Finland, the Netherlands, Norway, Luxembourg, and Andorra are ranked as the countries that most respect media freedom, while Eritrea, North Korea, Turkmenistan, Syria, and Somalia are the countries that least respect it.
1. Eritrea
According to Reporters Without Borders, with at "least 30 behind bars [Eritrea] is Africa’s biggest prison for journalists." Following a widespread government crackdown in 2001, there are no independent news outlets in Eritrea. Of the eleven journalists who were imprisoned in 2001, seven have already died in prison or killed themselves. The government, led by the Information Minister Ali Abdu, uses intimidation and imprisonment to maintain control information.
2. North Korea
The North Korean government exercises direct and total control over the media in the country, which is tasked with glorifying the state and its former leader Kim Il-sung. Although independent North Korean radio stations exist in South Korea, thousands "of North Koreans have been detained for listening to a foreign radio station, making phone calls abroad or publicly questioning the sole political party."
North Korea is also one of the hardest countries for foreign journalists to cover, with access and freedom of movement severely restricted.
3. Turkmenistan
Similar to North Korea, local media in Turkmenistan is "under total state control." According to Reporters Without Borders, journalists are required to "cover the president’s “achievements” and “good works,” radio and TV stations and newspapers are scolded when they fail to show enough fervour and deference towards him, and are subjected to arbitrary appointments and dismissals."

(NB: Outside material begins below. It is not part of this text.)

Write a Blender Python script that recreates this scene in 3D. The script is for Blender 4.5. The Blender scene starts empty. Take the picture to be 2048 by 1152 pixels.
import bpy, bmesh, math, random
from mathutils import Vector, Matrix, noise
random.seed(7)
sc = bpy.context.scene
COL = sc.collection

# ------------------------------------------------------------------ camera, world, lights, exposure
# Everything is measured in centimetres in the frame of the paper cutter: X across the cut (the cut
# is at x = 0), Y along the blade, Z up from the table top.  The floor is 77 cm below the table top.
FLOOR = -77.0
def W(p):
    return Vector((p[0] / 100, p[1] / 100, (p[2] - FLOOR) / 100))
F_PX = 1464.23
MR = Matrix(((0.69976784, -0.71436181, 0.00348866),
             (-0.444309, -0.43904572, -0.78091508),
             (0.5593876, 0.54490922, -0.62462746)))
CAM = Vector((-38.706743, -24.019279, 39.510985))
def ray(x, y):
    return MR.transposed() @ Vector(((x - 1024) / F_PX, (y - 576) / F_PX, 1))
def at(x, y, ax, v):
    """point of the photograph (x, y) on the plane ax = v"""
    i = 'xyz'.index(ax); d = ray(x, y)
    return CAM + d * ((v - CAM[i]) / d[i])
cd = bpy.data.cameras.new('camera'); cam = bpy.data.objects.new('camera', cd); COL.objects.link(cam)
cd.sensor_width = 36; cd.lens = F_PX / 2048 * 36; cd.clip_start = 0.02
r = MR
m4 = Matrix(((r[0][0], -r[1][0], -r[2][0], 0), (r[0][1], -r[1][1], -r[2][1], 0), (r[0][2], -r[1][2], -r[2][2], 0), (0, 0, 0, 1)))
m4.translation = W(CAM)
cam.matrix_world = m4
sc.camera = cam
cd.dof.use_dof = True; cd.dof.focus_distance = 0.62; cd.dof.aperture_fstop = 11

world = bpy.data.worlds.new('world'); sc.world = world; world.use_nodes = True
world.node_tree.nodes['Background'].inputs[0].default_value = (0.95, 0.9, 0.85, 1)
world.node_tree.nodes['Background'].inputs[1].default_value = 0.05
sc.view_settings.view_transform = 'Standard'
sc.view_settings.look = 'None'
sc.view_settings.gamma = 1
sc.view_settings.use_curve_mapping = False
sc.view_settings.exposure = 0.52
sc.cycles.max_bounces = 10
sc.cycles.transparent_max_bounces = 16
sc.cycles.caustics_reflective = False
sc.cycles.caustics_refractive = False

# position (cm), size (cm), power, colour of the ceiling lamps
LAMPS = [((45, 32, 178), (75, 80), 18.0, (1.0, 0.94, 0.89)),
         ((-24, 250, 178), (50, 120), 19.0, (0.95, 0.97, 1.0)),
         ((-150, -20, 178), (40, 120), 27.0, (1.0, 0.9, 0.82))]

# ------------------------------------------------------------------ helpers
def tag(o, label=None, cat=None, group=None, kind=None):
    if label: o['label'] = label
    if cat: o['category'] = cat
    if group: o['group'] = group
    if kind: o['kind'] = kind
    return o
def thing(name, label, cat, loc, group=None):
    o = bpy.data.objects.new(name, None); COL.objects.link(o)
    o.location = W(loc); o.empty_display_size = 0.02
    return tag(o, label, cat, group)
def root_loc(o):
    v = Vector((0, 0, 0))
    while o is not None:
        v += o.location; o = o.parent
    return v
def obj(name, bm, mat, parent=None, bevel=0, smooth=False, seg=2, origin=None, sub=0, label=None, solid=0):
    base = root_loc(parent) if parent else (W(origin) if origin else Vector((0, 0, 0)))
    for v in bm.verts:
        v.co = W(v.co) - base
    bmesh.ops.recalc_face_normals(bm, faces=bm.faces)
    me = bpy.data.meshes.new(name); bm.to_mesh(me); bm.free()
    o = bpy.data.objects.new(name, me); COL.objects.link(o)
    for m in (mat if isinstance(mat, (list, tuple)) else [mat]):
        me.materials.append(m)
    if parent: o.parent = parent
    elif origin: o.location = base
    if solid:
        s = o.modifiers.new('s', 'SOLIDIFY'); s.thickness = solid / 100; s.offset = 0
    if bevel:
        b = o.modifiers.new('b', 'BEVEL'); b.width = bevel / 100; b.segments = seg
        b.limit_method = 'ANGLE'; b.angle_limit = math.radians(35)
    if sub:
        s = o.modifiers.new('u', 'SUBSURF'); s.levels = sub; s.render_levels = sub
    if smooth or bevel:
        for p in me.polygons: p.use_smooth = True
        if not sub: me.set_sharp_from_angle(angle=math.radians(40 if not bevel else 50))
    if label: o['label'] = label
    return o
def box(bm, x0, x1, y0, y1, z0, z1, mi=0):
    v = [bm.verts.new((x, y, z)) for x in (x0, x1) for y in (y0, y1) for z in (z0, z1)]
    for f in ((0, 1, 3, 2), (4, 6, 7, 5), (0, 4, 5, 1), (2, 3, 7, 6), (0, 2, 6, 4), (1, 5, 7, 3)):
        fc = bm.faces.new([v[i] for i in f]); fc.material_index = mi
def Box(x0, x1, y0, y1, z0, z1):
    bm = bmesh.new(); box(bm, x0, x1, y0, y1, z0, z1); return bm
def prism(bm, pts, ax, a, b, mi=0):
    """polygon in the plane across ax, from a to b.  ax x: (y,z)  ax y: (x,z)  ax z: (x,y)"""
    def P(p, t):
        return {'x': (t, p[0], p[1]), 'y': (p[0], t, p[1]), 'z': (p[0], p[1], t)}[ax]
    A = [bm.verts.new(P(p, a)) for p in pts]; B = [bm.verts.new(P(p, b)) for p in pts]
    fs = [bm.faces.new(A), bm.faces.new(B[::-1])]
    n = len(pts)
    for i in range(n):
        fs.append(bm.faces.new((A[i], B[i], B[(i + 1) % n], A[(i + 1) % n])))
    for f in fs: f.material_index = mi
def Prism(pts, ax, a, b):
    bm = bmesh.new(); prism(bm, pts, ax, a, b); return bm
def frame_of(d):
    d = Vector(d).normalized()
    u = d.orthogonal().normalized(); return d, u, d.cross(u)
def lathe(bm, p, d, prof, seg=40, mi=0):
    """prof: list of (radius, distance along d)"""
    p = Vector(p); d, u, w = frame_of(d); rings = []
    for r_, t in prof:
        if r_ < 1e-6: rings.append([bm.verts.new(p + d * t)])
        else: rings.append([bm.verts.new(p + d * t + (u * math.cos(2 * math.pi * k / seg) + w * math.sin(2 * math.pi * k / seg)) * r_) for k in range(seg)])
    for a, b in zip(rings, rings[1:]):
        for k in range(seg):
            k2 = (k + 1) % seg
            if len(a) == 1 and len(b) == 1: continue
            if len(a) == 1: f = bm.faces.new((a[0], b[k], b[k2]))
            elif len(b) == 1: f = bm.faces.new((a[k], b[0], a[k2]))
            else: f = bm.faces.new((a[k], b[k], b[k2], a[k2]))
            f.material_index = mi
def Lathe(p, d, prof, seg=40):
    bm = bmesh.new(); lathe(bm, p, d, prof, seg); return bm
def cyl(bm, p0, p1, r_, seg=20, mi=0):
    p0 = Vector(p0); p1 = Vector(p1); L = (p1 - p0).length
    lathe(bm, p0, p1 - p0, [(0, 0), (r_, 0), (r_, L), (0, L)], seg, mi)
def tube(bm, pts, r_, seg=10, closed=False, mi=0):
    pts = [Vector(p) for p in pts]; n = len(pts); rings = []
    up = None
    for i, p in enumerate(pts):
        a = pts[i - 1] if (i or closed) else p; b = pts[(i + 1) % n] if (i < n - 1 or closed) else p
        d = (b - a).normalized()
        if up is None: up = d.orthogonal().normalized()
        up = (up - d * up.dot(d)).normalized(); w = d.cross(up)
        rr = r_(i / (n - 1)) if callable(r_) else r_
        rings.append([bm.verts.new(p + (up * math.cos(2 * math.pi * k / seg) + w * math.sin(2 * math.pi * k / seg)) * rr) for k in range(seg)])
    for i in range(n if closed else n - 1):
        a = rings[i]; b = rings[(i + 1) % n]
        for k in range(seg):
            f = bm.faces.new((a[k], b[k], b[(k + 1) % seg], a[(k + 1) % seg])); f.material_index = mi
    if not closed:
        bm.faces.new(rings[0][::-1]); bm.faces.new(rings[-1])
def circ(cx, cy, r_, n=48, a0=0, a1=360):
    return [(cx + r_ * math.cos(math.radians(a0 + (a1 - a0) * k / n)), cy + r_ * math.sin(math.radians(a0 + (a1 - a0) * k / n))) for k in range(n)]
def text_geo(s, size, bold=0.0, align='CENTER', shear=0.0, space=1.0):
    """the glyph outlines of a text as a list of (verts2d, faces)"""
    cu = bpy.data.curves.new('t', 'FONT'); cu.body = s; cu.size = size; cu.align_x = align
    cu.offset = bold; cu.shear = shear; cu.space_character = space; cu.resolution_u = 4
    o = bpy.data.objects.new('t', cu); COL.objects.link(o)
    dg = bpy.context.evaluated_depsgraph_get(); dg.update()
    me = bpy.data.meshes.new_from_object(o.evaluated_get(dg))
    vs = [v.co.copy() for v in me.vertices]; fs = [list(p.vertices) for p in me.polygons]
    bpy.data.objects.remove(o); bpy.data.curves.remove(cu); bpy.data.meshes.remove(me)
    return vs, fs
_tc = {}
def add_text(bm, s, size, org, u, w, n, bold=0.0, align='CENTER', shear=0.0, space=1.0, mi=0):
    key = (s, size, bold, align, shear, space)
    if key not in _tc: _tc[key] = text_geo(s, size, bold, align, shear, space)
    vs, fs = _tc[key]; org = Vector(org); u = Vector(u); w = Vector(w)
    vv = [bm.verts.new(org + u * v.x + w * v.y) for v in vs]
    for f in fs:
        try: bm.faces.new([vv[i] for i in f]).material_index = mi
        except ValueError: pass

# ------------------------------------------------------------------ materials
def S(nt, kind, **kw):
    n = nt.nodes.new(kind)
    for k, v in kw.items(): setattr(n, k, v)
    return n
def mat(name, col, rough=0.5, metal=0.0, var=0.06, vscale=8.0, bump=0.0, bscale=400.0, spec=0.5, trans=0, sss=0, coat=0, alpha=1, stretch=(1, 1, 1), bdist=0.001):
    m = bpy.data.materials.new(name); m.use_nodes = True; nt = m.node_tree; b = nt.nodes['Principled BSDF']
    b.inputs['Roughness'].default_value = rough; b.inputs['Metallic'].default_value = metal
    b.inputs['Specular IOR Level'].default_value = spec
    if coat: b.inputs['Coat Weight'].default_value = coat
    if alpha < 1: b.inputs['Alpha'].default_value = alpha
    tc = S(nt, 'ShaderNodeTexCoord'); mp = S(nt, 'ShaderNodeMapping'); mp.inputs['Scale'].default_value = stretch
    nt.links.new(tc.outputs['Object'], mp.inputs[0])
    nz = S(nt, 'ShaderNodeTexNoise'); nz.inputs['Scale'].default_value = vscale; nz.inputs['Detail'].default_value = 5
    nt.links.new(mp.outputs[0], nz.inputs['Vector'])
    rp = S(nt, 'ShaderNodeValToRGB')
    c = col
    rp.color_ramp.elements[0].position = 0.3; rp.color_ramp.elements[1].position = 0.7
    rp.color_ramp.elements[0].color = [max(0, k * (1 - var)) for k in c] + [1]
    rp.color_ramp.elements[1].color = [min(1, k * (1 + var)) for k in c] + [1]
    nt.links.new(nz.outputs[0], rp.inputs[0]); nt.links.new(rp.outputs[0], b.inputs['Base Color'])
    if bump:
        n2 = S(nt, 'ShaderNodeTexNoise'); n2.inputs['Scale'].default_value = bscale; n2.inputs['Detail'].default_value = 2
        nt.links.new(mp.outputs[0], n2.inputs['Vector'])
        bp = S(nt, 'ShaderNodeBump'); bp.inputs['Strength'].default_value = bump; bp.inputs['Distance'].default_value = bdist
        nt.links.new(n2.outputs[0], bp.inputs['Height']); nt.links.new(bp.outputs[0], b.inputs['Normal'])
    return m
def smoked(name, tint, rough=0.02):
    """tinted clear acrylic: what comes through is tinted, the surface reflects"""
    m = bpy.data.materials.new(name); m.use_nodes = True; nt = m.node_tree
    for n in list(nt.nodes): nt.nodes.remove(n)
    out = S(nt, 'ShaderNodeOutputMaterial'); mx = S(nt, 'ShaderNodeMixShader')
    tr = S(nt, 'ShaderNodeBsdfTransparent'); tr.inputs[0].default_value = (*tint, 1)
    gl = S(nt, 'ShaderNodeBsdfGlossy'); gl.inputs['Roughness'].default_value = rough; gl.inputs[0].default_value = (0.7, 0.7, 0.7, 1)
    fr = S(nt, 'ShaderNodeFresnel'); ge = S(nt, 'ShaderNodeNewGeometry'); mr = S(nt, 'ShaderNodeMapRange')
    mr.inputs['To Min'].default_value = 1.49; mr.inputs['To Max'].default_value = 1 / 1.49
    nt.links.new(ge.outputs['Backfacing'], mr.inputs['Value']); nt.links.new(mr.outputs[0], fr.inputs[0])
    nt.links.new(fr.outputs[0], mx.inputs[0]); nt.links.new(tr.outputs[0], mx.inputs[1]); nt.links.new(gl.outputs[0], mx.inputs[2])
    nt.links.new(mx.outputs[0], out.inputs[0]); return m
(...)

While the internet may offer some hope for change, access is severely restricted and "independent journalists have to operate clandestinely and risk arbitrary detention or even torture." Journalists Annakurban Amanklychev and Sapardurdy Khadzhiev, both held on fabricated charges, were only released earlier this year after seven years in prison.
4. Syria
While privately-owned media outlets have emerged in Syria, the state "has always maintained a stranglehold on news content," through web censorship, harassment and abuse of journalists, media blackouts on dissent, and the arrest and expulsion of foreign reporters.
According to Reporters Without Borders, of all the countries on the list, Syria is the one which saw "most attacks on freedom of information." It went on to say that reporters are being "targeted by all the parties to the conflict – the regular army and the various opposition factions – who are waging an information war."
5. Somalia
Already this year four journalists have been killed in Somalia, adding to the eighteen killed last year. Journalists in the country operate under the constant threat of arbitrary arrest and detention, surviving, in the words of one Somali reporter, only by living in a "state of paranoia constantly assessing and reassessing your surroundings." Not only is the number of targeted assassinations is alarming, but some journalists have "ended up in jail even without publishing or airing a report."
As we reflect on the severe restrictions that journalists in the above countries face, we must also remain critical of the state of the media in countries that are so often held up as beacons of freedom. While obviously not on the same scale as what is happening in Eritrea or Somalia, things such as the hacking scandal in Britain and the arrest of journalists covering the Occupy movement in the U.S. should also give us pause for thought.